Knock me over with a feather.
• In 2023, some people asked me, “When you say ‘woke,’ what do you mean?” It was a fair question — and I answered it in a post headed “What’s ‘Woke’?” As I pointed out in that article, the word “woke” is used promiscuously. The charge of wokery is made recklessly, and falsely. But still . . .
Here is my “New York chronicle” in the current New Criterion. I have occasion to mention the MacDowell Colony — or “MacDowell,” as it’s now called. This is an artists’ colony, or residency program, in Peterborough, N.H. It was founded in 1907 by Edward MacDowell, the composer, and his wife Marian.
In 2020, the name “MacDowell Colony” was changed to “MacDowell.” Why? Staff complained about the word “colony” to the board of directors.
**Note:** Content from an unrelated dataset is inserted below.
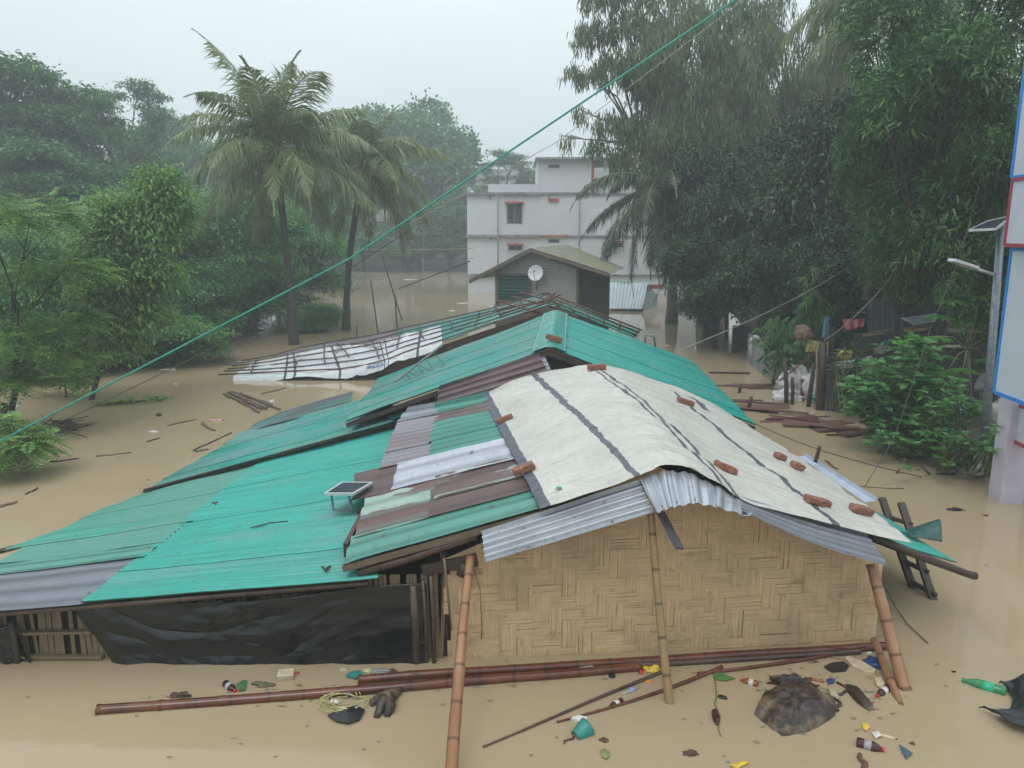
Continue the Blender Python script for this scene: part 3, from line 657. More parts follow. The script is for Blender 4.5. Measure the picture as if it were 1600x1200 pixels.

The board then changed the name, saying “colony” has “oppressive overtones.”
As I say in my New Criterion chronicle, the board’s decision “had overtones, and undertones, of absurdity.”
• I wish to recommend an essay by George H. Nash, the historian. It is adapted from a lecture. The title: “Winston Churchill’s Reception and Influence in the United States.” Robert Graves said, “The thing about Shakespeare is, he really is good” (I paraphrase). Churchill is the object of some idolatry, I recognize — but he really was good. Vitally important.
• I wish to recommend an essay by Eliot A. Cohen — it can teach you something essential (whether you want to know it or not): “The U.S. Needs Soldiers, Not Warriors.”
• Out of the pit, the Metropolitan Opera Orchestra played a concert in Carnegie Hall — all-Brahms. (Johannes Brahms was one of the few great composers not to have written an opera.) For my review, go here.
• I first met Stephan Thernstrom in 1986. He was an eminent historian of the United States, a winner of the Bancroft Prize. He concentrated on social and ethnic history. I had a class or two with him. A real scholar, who looked like one too, in that he smoked a pipe. (I think I remember tweed as well.)
He was born in Port Huron, Mich., in 1934 and grew up in Battle Creek. I know this area pretty well, from my own upbringing. Steve went to Northwestern and then to Harvard — where he worked with Oscar Handlin. More important, he met Abby — Abigail Mann. They were married two months later.
What a great couple, the Thernstroms were, at least in my eyes. Classically American: he a reserved Swedish Midwesterner; she a spicy Jewish New Yorker. They loved to go dancing together, and danced like fiends.
In not all respects was Steve reserved!
His dissertation was about social mobility in 19th-century Newburyport, Mass. It became the book Poverty and Progress (flipping Henry George’s title, “Progress and Poverty”). That was what earned Steve the Bancroft Prize. About ten years later, he wrote The Other Bostonians (inspired title). Its subtitle is, “Poverty and Progress in the American Metropolis, 1880–1970.”
Steve spent most of his career teaching at Harvard. Originally, he and Abby were on the left. Then they moved right. Or did the rest of the world — their world — move further left? About democracy, equality, and Americanism, the Thernstroms retained their essential beliefs.
In the late 1980s, Steve had a nasty episode at Harvard, badgered by the politically correct, and unsupported by the university at large. You’ve got to be pretty shitty to make Stephan Thernstrom, the Winthrop Professor of History, feel unwelcome at Harvard.
He and Abby co-authored America in Black and White: One Nation, Indivisible. That was in 1997. In 2003, they co-authored another book, No Excuses: Closing the Racial Gap in Learning. They wanted the best, for all Americans. They loved the country they studied, and criticized, and exemplified.
Abby died in April 2020. In June, Steve wrote me, “More than two months have passed since she left us, and I still can’t really believe it. My conscious mind does, but not my inner being.” Steve passed away a week and a half ago. I am so grateful to have known him, and her. They were such big deals in my life, and in lots and lots of others, too.